Financial Incentives. $3,000 for borrower relocation assistance; $1,500 for servicers to cover administrative and processing costs; and up to a $2,000 match for investors for allowing a total of up to $6,000 in short sale proceeds to be distributed to junior lien holders (up to 6 percent of the remaining balance of each junior lien)

If a short sale is unsuccessful, the lender has the discretion to accept a deed-in-lieu of foreclosure.

The borrower still receives a waiver of the loan deficiency and up to $3,000 in relocation assistance. The borrower must agree to vacate the property by a certain date and leave the property in broom clean condition. In addition, the borrower must be able to deliver clear and marketable title; thus, all subordinate lenders must also agree to release their liens for the DIL to proceed.

If a borrower has more than one lien on their property, it is the responsibility of the borrower to work with the listing real estate agent and the lien holders in order to clear all liens. Typically, the first lien holder will authorize a portion of the gross sale proceeds as payment to the subordinate lien holder(s) in exchange for a lien release and full release of borrower liability. If the subordinate lien holder agrees to participate, it may not require contributions from either the real estate agents or the borrowers as a condition for releasing the lien and releasing the borrower from personal liability.

In order to be eligible for HAFA short sale or deed in lieu, the homeowner must meet the HAMP guidelines, which are:

  1. the property is the borrower’s principal residence
  2. the mortgage loan is a first deed of trust originated prior to January 1, 2009
  3. the mortgage is delinquent, or a default is reasonably foreseeable
  4. the current loan balance is less than $729,750
  5. the borrower’s total monthly mortgage payments exceed 31% of the borrower’s gross income.

HAFA excludes loans that are owned or guaranteed by Fannie Mae or Freddie Mac.

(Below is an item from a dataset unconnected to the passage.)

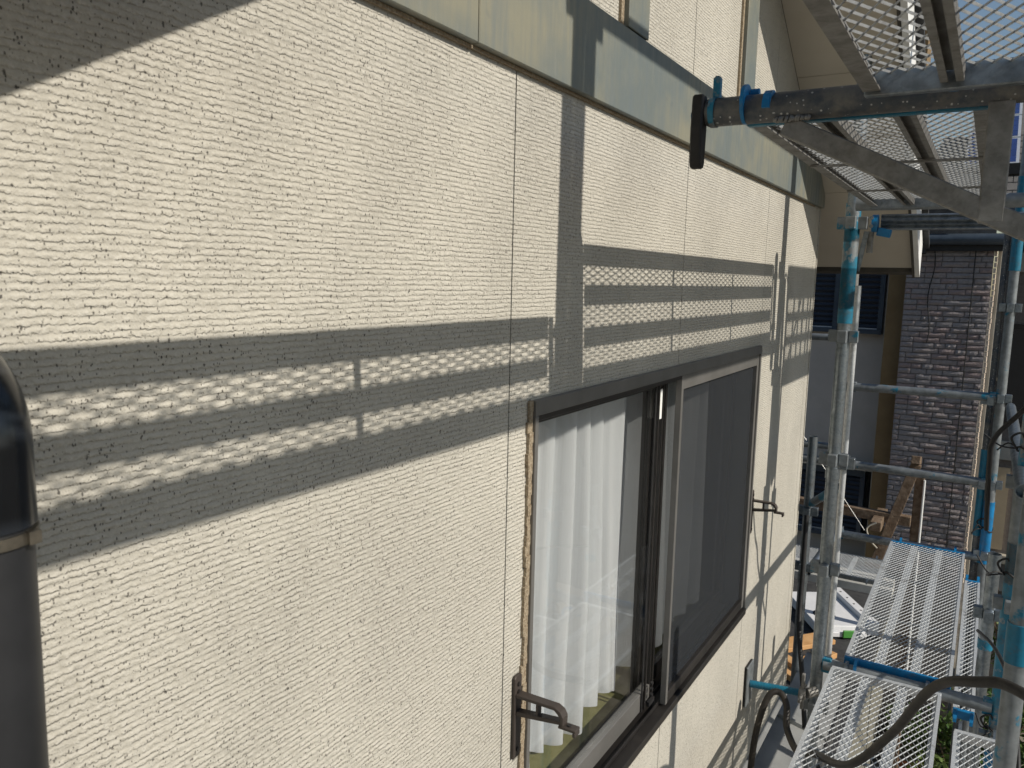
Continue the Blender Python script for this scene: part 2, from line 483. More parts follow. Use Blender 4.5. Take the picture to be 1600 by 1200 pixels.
# rake soffit + barge board + roof, both slopes
XO = .38
cuts = [YR, 2.72, 3.33, 3.985, 4.56]
nrm = .012
def sof(y): return top(y)
for sgn in (1, -1):
    def yy(y): return y if sgn > 0 else 2 * YR - y
    for i in range(4):
        a, b = cuts[i] + .002, cuts[i + 1] - .002
        x0 = .0015 if b < 4.0 else -.35
        pts = [(yy(a), sof(a)), (yy(b), sof(b)), (yy(b), sof(b) + nrm), (yy(a), sof(a) + nrm)]
        hpart(MB().poly_prism(pts, lambda u, w: (x0, u, w), (XO - x0 - .004, 0, 0)), 'soffit_panel', 'soffit')
    a, b = YR, 4.60
    dz = .022 if sgn > 0 else .060
    pts = [(yy(a), sof(a) - dz), (yy(b), sof(b) - dz), (yy(b), sof(b) + .16), (yy(a), sof(a) + .16)]
    hpart(MB().poly_prism(pts, lambda u, w: (XO, u, w), (.022, 0, 0)), 'barge_board', 'white_paint')
    pts = [(yy(a), sof(a) - .026), (yy(b), sof(b) - .026), (yy(b), sof(b) + .012), (yy(a), sof(a) + .012)]
    hpart(MB().poly_prism(pts, lambda u, w: (XO - .012, u, w), (.0105, 0, 0)), 'drip_edge', 'dark_trim')
    pts = [(yy(a), sof(a) + .162), (yy(4.66), sof(4.66) + .162), (yy(4.66), sof(4.66) + .19), (yy(a), sof(a) + .19)]
    hpart(MB().poly_prism(pts, lambda u, w: (-6, u, w), (XO + .05 + 6, 0, 0)), 'roof_slope', 'roof_dark')
    pts = [(yy(4.562), sof(4.562) - .02), (yy(4.585), sof(4.585) - .02), (yy(4.585), sof(4.585) + .155), (yy(4.562), sof(4.562) + .155)]
    hpart(MB().poly_prism(pts, lambda u, w: (-6, u, w), (XO + 6 - .002, 0, 0)), 'eave_fascia', 'dark_trim')

# ------------------------------------------------------------------ WINDOW (part of house)
fr = MB()
FX0, FX1 = -.115, .012
fr.box(FX0, FX1, WY0, WY1, WZ1 - .030, WZ1)            # head
fr.box(FX0, FX1, WY0, WY0 + .012, WZ0, WZ1 - .030)     # jambs
fr.box(FX0, FX1, WY1 - .012, WY1, WZ0, WZ1 - .030)
window = hpart(fr, 'window', 'bronze', None, .0012)
def wpart(mb, name, mat, bevel=.001):
    return mb.build(name, mat, window, bevel)
wpart(MB().box(FX0, FX1 + .003, WY0 + .0005, WY1 - .0005, WZ0 - .002, WZ0 + .022), 'sill', 'bronze_dark')
for x in (-.018, -.052, -.086):
    wpart(MB().box(x - .002, x + .002, WY0 + .013, WY1 - .013, WZ0 + .0225, WZ0 + .034), 'track_rail', 'bronze_dark', .0006)
wpart(MB().box(-.10, .004, WY0 + .013, WY1 - .013, WZ1 - .043, WZ1 - .031), 'head_track', 'bronze_dark')
ym = 2.105
def sash(x0, x1, y0, y1, mat_side, mat_rail, st=.034, rt=.045, rb=.062):
    zb, zt = WZ0 + .035, WZ1 - .044
    wpart(MB().box(x0, x1, y0, y0 + st, zb, zt), 'sash_stile', mat_side)
    wpart(MB().box(x0, x1, y1 - st, y1, zb, zt), 'sash_stile', mat_side)
    wpart(MB().box(x0 + .001, x1 - .001, y0 + st + .0005, y1 - st - .0005, zt - rt, zt - .0005), 'sash_rail', 'bronze_dark')
    wpart(MB().box(x0 + .001, x1 - .001, y0 + st + .0005, y1 - st - .0005, zb + .0005, zb + rb), 'sash_rail', mat_rail)
    wpart(MB().box((x0 + x1) / 2 - .002, (x0 + x1) / 2 + .002, y0 + st + .001, y1 - st - .001, zb + rb + .0008, zt - rt - .0008), 'glass_pane', 'glass', 0)
sash(-.066, -.040, WY0 + .014, ym + .044, 'bronze_dark', 'bronze', .030, .020, .055)
sash(-.100, -.074, ym + .004, WY1 - .014, 'bronze_dark', 'bronze_dark', .04, .03, .05)
# meeting-stile ribs
for k, (yy0, xx1, mt) in enumerate(((ym - .058, -.036, 'rubber'), (ym - .040, -.033, 'bronze_dark'), (ym + .018, -.034, 'bronze_dark'))):
    wpart(MB().box(-.0395, xx1, yy0, yy0 + .007, WZ0 + .036, WZ1 - .05), 'stile_rib', mt, .0008)
# fly screen in the outer track
sx0, sx1 = -.012, .002; sy0, sy1 = ym + .030, WY1 - .013; zb, zt = WZ0 + .030, WZ1 - .031
wpart(MB().box(sx0, sx1 + .004, sy0, sy0 + .015, zb, zt), 'screen_stile', 'bronze')
wpart(MB().box(sx0, sx1 + .004, sy1 - .022, sy1, zb, zt), 'screen_stile', 'bronze')
wpart(MB().box(sx0 + .001, sx1 + .003, sy0 + .0155, sy1 - .0225, zt - .042, zt), 'screen_rail', 'bronze')
wpart(MB().box(sx0 + .001, sx1 + .003, sy0 + .0155, sy1 - .0225, zb, zb + .034), 'screen_rail', 'bronze_dark')
wpart(MB().box(-.0085, -.0075, sy0 + .0158, sy1 - .0228, zb + .0345, zt - .0425), 'screen_net', 'net', 0)
wpart(MB().box(-.0395, -.0388, ym - .030, ym - .002, WZ1 - .155, WZ1 - .070), 'paper_label', 'label_paper', 0)
cl = MB()
for k in range(3): cl.cyl((-.030, ym - .004, WZ0 + .07 + .018 * k), (-.024, ym - .004, WZ0 + .07 + .018 * k), .006, 10)
cl.box(-.034, -.026, ym - .024, ym + .020, WZ0 + .040, WZ0 + .054)
wpart(cl, 'sash_catch', 'rubber', 0)
# rough sealant margin beside the window
sb = MB()
for k in range(52):
    za = WZ0 + (WZ1 - WZ0) * k / 52; zb_ = WZ0 + (WZ1 - WZ0) * (k + 1) / 52
    w = .016 + random.uniform(-.003, .004)
    sb.box(.0008, .005 + random.uniform(0, .003), WY0 - w, WY0 - .0008, za, zb_ + .0006)
hpart(sb, 'sealant_margin', 'sealant')
# room
rm = MB()
rx0, rx1, ry0, ry1, rz0, rz1 = -2.9, -.125, .30, 3.9, -2.0, .30
rm.box(rx0 - .02, rx0, ry0, ry1, rz0, rz1)
rm.box(rx0, rx1, ry0 - .02, ry0, rz0, rz1); rm.box(rx0, rx1, ry1, ry1 + .02, rz0, rz1)
rm.box(rx0, rx1, ry0, ry1, rz1, rz1 + .02)
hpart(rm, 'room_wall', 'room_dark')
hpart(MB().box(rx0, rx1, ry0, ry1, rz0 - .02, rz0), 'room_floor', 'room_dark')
hpart(MB().box(-.46, -.118, WY0 - .05, WY1 + .05, WZ0 - .01, WZ0 + .030), 'inner_sill', 'olive_board')
ln = MB()
ln.box(-.124, -.118, ry0, WY0 - .002, rz0, rz1); ln.box(-.124, -.118, WY1 + .002, ry1, rz0, rz1)
ln.box(-.124, -.118, WY0 - .002, WY1 + .002, WZ1 + .002, rz1); ln.box(-.124, -.118, WY0 - .002, WY1 + .002, rz0, WZ0 - .012)
hpart(ln, 'inner_lining', 'room_paint')

# curtain
def curtain():
    me = bpy.data.meshes.new('curtain')
    ny, nz = 420, 60
    y0, y1, z0, z1 = 1.295, 2.84, -1.200, -.245
    vs = []; fs = []; uv = []
    rnd = random.Random(3)
    ph = [rnd.uniform(0, 6.28) for _ in range(8)]
    def off(s, h):
        # h 1 at top, 0 at hem ; fold depth grows downwards
        amp = .024 + .010 * (1 - h)
        a = (.72 + .28 * math.sin(2 * math.pi * 4.3 * s + ph[6])) * math.sin(2 * math.pi * 14.2 * s + ph[0] + 1.9 * math.sin(2 * math.pi * 1.9 * s + ph[1]) + .7 * math.sin(2 * math.pi * 5.3 * s + ph[7]) + .55 * (1 - h) * math.sin(2 * math.pi * 1.7 * s + ph[2]))
        b = math.sin(2 * math.pi * 23.7 * s + ph[3] + 1.2 * (1 - h) * math.sin(3 * s + ph[4]))
        a = math.copysign(abs(a) ** .75, a)
        return amp * a + .005 * b + .010 * math.sin(2 * math.pi * 3.1 * s + ph[5] + 2 * h)
    for j in range(nz + 1):
        h = j / nz
        for i in range(ny + 1):
            s = i / ny
            y = y0 + (y1 - y0) * s + .008 * math.sin(14 * s + 5 * h) * (1 - h)
            hem = .012 * math.sin(2 * math.pi * 5.1 * s + 1.0) + .006 * math.sin(2 * math.pi * 11.3 * s)
            z = z0 + (z1 - z0) * h + hem * (1 - h)
            vs.append((-.148 + off(s, h), y, z)); uv.append((y * 1.0, z * 1.0))
    for j in range(nz):
        for i in range(ny):
            a = j * (ny + 1) + i; fs.append((a, a + 1, a + ny + 2, a + ny + 1))
    me.from_pydata(vs, [], fs); me.update()
    me.polygons.foreach_set('use_smooth', [True] * len(fs))
    ul = me.uv_layers.new(name='UVMap')
    for lp in me.loops: ul.data[lp.index].uv = uv[lp.vertex_index]
    me.materials.append(M['curtain'])
    o = bpy.data.objects.new('curtain', me); COL.objects.link(o)
    return tag(o, 'white sheer curtain in folds behind the left window pane', 'curtain')
curtain()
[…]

Homeowners should also talk to a qualified tax professional regarding any income tax consequences.

Deed in Lieu and Short Sale are options for homeowners who have been denied a HAMP modification. Your home will need to be listed for sale with a qualified short sale agent (or attempt a short sale) before the lender will consider a deed in lieu. We strongly recommend you list your home with an experienced short sale realtor/agent (or attempt a short sale) while you simultaneously approach your lender regarding a deed in lieu. We strongly encourage you not to walk away or strategic default when you can pursue a short sale.

What is strategic default? Strategic default is the decision by a borrower to stop making payments on a debt despite having the financial ability to make the payment.

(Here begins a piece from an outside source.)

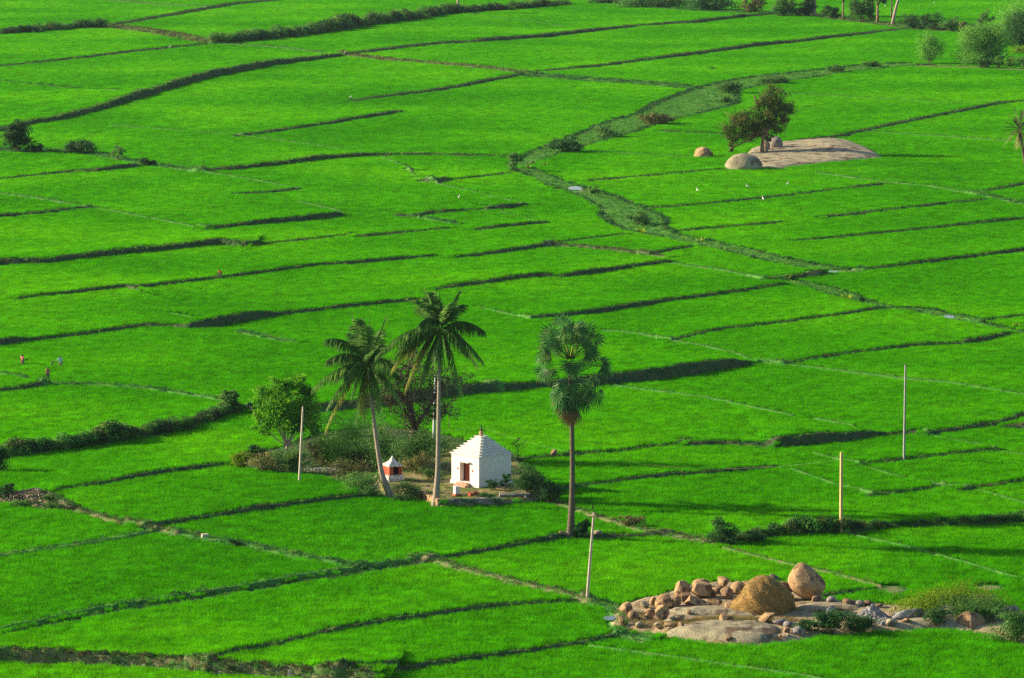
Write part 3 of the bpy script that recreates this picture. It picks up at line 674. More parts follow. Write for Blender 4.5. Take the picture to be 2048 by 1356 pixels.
def shrub(name, ext, m, label, cat='bush', n=900, ls=.16, seed=1, lobes=6, stem='brownbark', group=None, depth=None, tall=False):
    x0, y0, x1, y1 = ext; g = G((x0 + x1) / 2, y1); s = S(y1); W = (x1 - x0) / s; Hh = (y1 - y0) / s
    r = random.Random(seed); D_ = depth or W * .8
    t = thing(name, g, label, cat, group); blobs = []
    for i in range(lobes):
        a = r.uniform(0, 6.28); q = math.sqrt(r.random()) * .55; z = r.uniform(.18, .72) * Hh
        k = 1 - abs(z / Hh - .45) * .9
        rx = W * r.uniform(.2, .32); blobs.append(((math.cos(a) * q * W / 2 * k, math.sin(a) * q * D_ / 2 * k, z), (rx, rx, Hh * r.uniform(.2, .3))))
    blobs.append(((0, 0, Hh * .32), (W * .38, D_ * .38, Hh * .32)))
    mb = MB(); foliage(mb, blobs, int(n * 1.9), ls * 1.12, r, shell=.25)
    A = np.array(mb.v); lo, hi = np.percentile(A, 1.5, axis=0), np.percentile(A, 98.5, axis=0); sx = W / (hi[0] - lo[0]); sz = Hh / hi[2]; sy = D_ / (hi[1] - lo[1]); mx_ = (lo[0] + hi[0]) / 2
    C4 = A.reshape(-1, 4, 3).mean(1, keepdims=True); N4 = C4.copy(); N4[..., 0] = (C4[..., 0] - mx_) * sx; N4[..., 1] *= sy; N4[..., 2] *= sz; N4[..., 2] = np.maximum(N4[..., 2], .04)
    mb.v = [tuple(q_) for q_ in (A.reshape(-1, 4, 3) - C4 + N4).reshape(-1, 3)]; mb.build('foliage', M[m], t)
    mb = MB()
    for i in range(5):
        b_ = blobs[i % len(blobs)][0]; a = Vector((r.uniform(-.1, .1) * W, r.uniform(-.1, .1) * W, -.05)); e = Vector(b_)
        mb.tube([a, (a + e) / 2 + Vector((0, 0, .05 * Hh)), e], [.035 * W ** .5, .025 * W ** .5, .012], 5)
    mb.build('stem', M[stem], t); return t
def tree(name, base, blobs_px, m, bark, label, n=4000, ls=.25, seed=1, trunk_r=.3, fork=.35, hang=0.0, cat='tree', group=None, lean=(0, 0), shell=.45, ysq=1.0):
    """blobs_px: (px, py, half width px, half height px, depth offset m)"""
    g = G(*base); s = S(base[1]); r = random.Random(seed); t = thing(name, g, label, cat, group)
    blobs = []
    for (bx, by, rx, ry, dp) in blobs_px:
        p = at_y(bx, by, g.y + dp) - g; blobs.append(((p.x, p.y, p.z), (rx / s, (rx + ry) / 2 / s * ysq, ry / s)))
    mb = MB(); foliage(mb, blobs, n, ls, r, hang, shell); mb.build('crown', M[m], t)
    top = max(b_[0][2] for b_ in blobs); low = min(b_[0][2] - b_[1][2] for b_ in blobs)
    f = Vector((lean[0], lean[1], max(.5, top * fork))); mb = MB()
    mb.tube([(0, 0, -.3), (lean[0] * .25, lean[1] * .3, f.z * .35), (lean[0] * .6, lean[1] * .6, f.z * .7), f], [trunk_r * 1.35, trunk_r, trunk_r * .85, trunk_r * .75], 10)
    for b_ in blobs:
        e = Vector(b_[0]); mid = (f + e) / 2 + Vector((r.uniform(-.3, .3), r.uniform(-.3, .3), -.05 * (e - f).length))
        pts = bez(f - Vector((0, 0, .1)), mid, e, 6); mb.tube(pts, [trunk_r * .6 * (1 - .13 * i) for i in range(7)], 7)
        for k in range(4):
            d = Vector((r.gauss(0, 1) * b_[1][0], r.gauss(0, 1) * b_[1][1], r.gauss(.3, .8) * b_[1][2])) * .7
            q = pts[r.randint(3, 5)]; mb.tube([q, q + d * .5 + Vector((0, 0, .1)), e + d], [trunk_r * .22, trunk_r * .14, trunk_r * .05], 5)
    mb.build('trunk', M[bark], t, smooth=True); return t

# ================================================================== shrine
def yawed(o, be): o.rotation_euler = (0, 0, be)
be = R(41); a_ = 4.0
p = G(958, 976); base = Vector((p.x, p.y, 0)) + Matrix.Rotation(be, 3, 'Z') @ Vector((a_ / 2, a_ / 2, 0)); base.z = p.z - .05
T = thing('shrine', base, 'square whitewashed shrine with a stepped pyramid roof and red door', 'shrine', rz=be)
h0, wh_, hw = .38, 2.4, a_ / 2
MB().box((0, 0, h0 / 2 - .3), (a_ + .24, a_ + .24, h0 + .6), taper=.985).build('plinth', M['white'], T, bevel=.04)
mb = MB(); dw, dh, th = 1.25, 1.82, .38; zc = h0 + wh_ / 2; off = .04
mb.box((th / 2, -hw + th / 2, zc), (a_ - th, th, wh_)); mb.box((th / 2, hw - th / 2, zc), (a_ - th, th, wh_)); mb.box((hw - th / 2, 0, zc), (th, a_ - 2 * th, wh_))
L1 = hw - dw / 2 - off; L2 = hw - dw / 2 + off
mb.box((-hw + th / 2, -hw + L2 / 2, zc), (th, L2, wh_)); mb.box((-hw + th / 2, hw - L1 / 2, zc), (th, L1, wh_))
mb.box((-hw + th / 2, off, h0 + dh + (wh_ - dh) / 2), (th, dw, wh_ - dh)); mb.build('wall', M['white'], T, bevel=.015)
MB().box((-hw + .95, off, h0 + .95), (.06, 2.4, 1.9)).build('inner_wall', M['darkin'], T)
fr = MB(); xx = -hw + .5; fr.box((xx, off - dw / 2 + .07, h0 + dh / 2), (.14, .14, dh)); fr.box((xx, off + dw / 2 - .40, h0 + dh / 2), (.14, .14, dh)); fr.box((xx, off - .16, h0 + dh - .15), (.14, dw - .34, .14)); fr.box((xx + .01, off + dw / 2 - .15, h0 + dh / 2), (.06, .36, dh))
df = fr.build('door_frame', M['woodred'], T)
MB().box((xx + .1, off - .16, h0 + .8), (.05, .62, 1.5)).build('door', M['darkin'], T)
for yy in (-1, 1): MB().box((-hw - .005, off + yy * (dw / 2 + .03), h0 + dh / 2), (.05, .055, dh)).build('door_trim', M['woodred'], T)
MB().box((-hw - .13, off, h0 + dh + .09), (.32, dw + .34, .12)).build('lintel', M['white'], T, bevel=.02)
mb = MB(); mb.box((-hw - .3, off - .1, .22), (.5, 1.5, .26)); mb.box((-hw - .66, off - .25, .06), (.55, 1.7, .24)); mb.build('doorstep', M['pinkstone'], T, bevel=.03)
for yy in (-1.12, 1.02): MB().box((-hw - .012, off + yy, h0 + 1.15), (.03, .16, .2)).build('lamp_niche', M['woodred'], T)
mb = MB(); z = h0 + wh_; k = 8
for i in range(k):
    wd = a_ + .12 - (a_ - .28) * (i / (k - .0)); hh = .225 if i else .19
    mb.box((0, 0, z + hh / 2), (wd - .1, wd - .1, hh - .002), taper=.96); mb.box((0, 0, z + hh - .045), (wd + .12, wd + .12, .085)); z += hh
mb.build('roof', M['white'], T, bevel=.012)
MB().lathe([(.14, 0), (.2, .05), (.13, .1), (.19, .2), (.22, .3), (.17, .42), (.09, .46)], (0, 0, z), 14).build('roof_pot', M['pinkstone'], T, smooth=True)
MB().lathe([(.1, 0), (.13, .04), (.07, .1), (.1, .18), (.05, .25), (.07, .32), (.035, .4), (.045, .46), (.008, .68)], (0, 0, z + .46), 12).build('finial', M['darkmetal'], T, smooth=True)
# small shrine
be2 = R(28); q = 1.32; p = G(779, 963.5); base = Vector((p.x, p.y, 0)) + Matrix.Rotation(be2, 3, 'Z') @ Vector((q / 2, q / 2, 0)); base.z = p.z - .03
T = thing('small_shrine', base, 'little red box shrine with white pointed roof on a flaking white base', 'shrine', rz=be2)
MB().box((0, 0, .28), (q + .42, q + .42, .66), taper=.9).build('base', M['oldwhite'], T, bevel=.03)
mb = MB(); t_ = .14; zc = .6 + .42
mb.box((-q / 2 + t_ / 2, 0, zc), (t_, q, .84)); mb.box((q / 2 - t_ / 2, 0, zc), (t_, q, .84)); mb.box((0, q / 2 - t_ / 2, zc), (q - 2 * t_, t_, .84)); mb.box((-.36, -q / 2 + .08, zc), (.26, .1, .84)); mb.box((.42, -q / 2 + .08, zc), (.14, .1, .84)); mb.box((0, -q / 2 + .08, zc + .38), (q - 2 * t_, .1, .08))
mb.build('body', M['redp'], T); MB().box((0, .2, zc), (q - 2 * t_ - .01, .05, .8)).build('niche', M['darkin'], T)
mb = MB(); mb.box((0, 0, 1.5), (q + .16, q + .16, .16))
pr = [(.73, 0), (.5, .14), (.28, .33), (.13, .58), (.03, .8)]
for (r0, z0), (r1, z1) in zip(pr, pr[1:]):
    mb.add([(sx * r0, sy * r0, 1.58 + z0) for sx, sy in ((-1, -1), (1, -1), (1, 1), (-1, 1))] + [(sx * r1, sy * r1, 1.58 + z1) for sx, sy in ((-1, -1), (1, -1), (1, 1), (-1, 1))], [(0, 1, 5, 4), (1, 2, 6, 5), (2, 3, 7, 6), (3, 0, 4, 7), (4, 5, 6, 7)])
mb.build('roof', M['oldwhite'], T, bevel=.01)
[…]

Homeowners who can no longer afford their monthly payments should not walk away from their mortgage unless they have explored all other options. There has been a lot of stories over the past couple of years about people who willingly walk away from their homes even though they can still afford to pay for them (strategic default). Fannie Mae is trying to crack down on those people by instituting a policy that says if you walk away without trying to work something out on your mortgage (short sale or loan modification) then it will be 7 years before you can get another Fannie Mae mortgage. Therefore the consequences of strategic default can linger much longer than if you short sale.